A nightmare start that they failed to let haunt them.

They’ve kicked on from that and King Tut’s in Glasgow has opened its doors to the West Fifers twice in August and January.

“King Tut’s was amazing. The whole buzz about the place is incredible. It’s such an iconic venue. As far as unsigned bands go, it’s one of the biggest in Scotland if not the UK. All of our favourite bands have played it.

“It’s quite intimidating walking up those stairs with all your favourite bands’ names on the steps.

“We all met up in Inverkeithing and went through together after renting out a bus to take us. There must’ve been about 60 of us walking from pub to pub in Glasgow that night!”

That sense of involvement with their fans and mates transcends onto the stage, too.

“The way we are, we really feed off the energy from the crowd.

“When we start going to gigs away from Fife, we’re not going to be able to ask our fans here to travel through all the time. It’s a lot to ask. Everyone has a great time but we want new people to find us as well. We enjoy the night as much as they do.

“I think that’s one of the reasons people like us, we don’t take ourselves too seriously.

“A lot of bands these days are so focused on becoming famous faces they aren’t enjoying it as much. You get in a band to have fun. If you’re not enjoying, what’s even the point? It shows on stage, too. The crowd can tell if you’re faking.

“We have fun. That’s why if we turn up for a show and there’s only six people, we aren’t going to care. As we’ll still enjoy it.

“Unless we physically can’t be there, we’ve never said no to a gig. Ever.

“People are paying money to come and see you. You need to put a lot of effort in.

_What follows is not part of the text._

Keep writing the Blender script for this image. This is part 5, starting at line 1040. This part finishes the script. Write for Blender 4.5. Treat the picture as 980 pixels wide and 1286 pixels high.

“You need to be on the same wavelength as the people who are coming to see you as well. We think it should be one experience for everyone involved. The crowd shouldn’t be separated from us. It’s about the night. 

"If you want to listen to the songs, you can do that online or on your phone. It’s all about the night.”

What can you expect when you see The Dicksons live then?

Well, Martyn’s inked in his passion for Rock ‘n’ Roll with a chest tattoo, and it’s perhaps no surprise that the band share his love for the classics.

“Energy, adrenaline-fuelled rock ‘n’ roll. One hundred miles an hour. No gimmicks. That’s us.”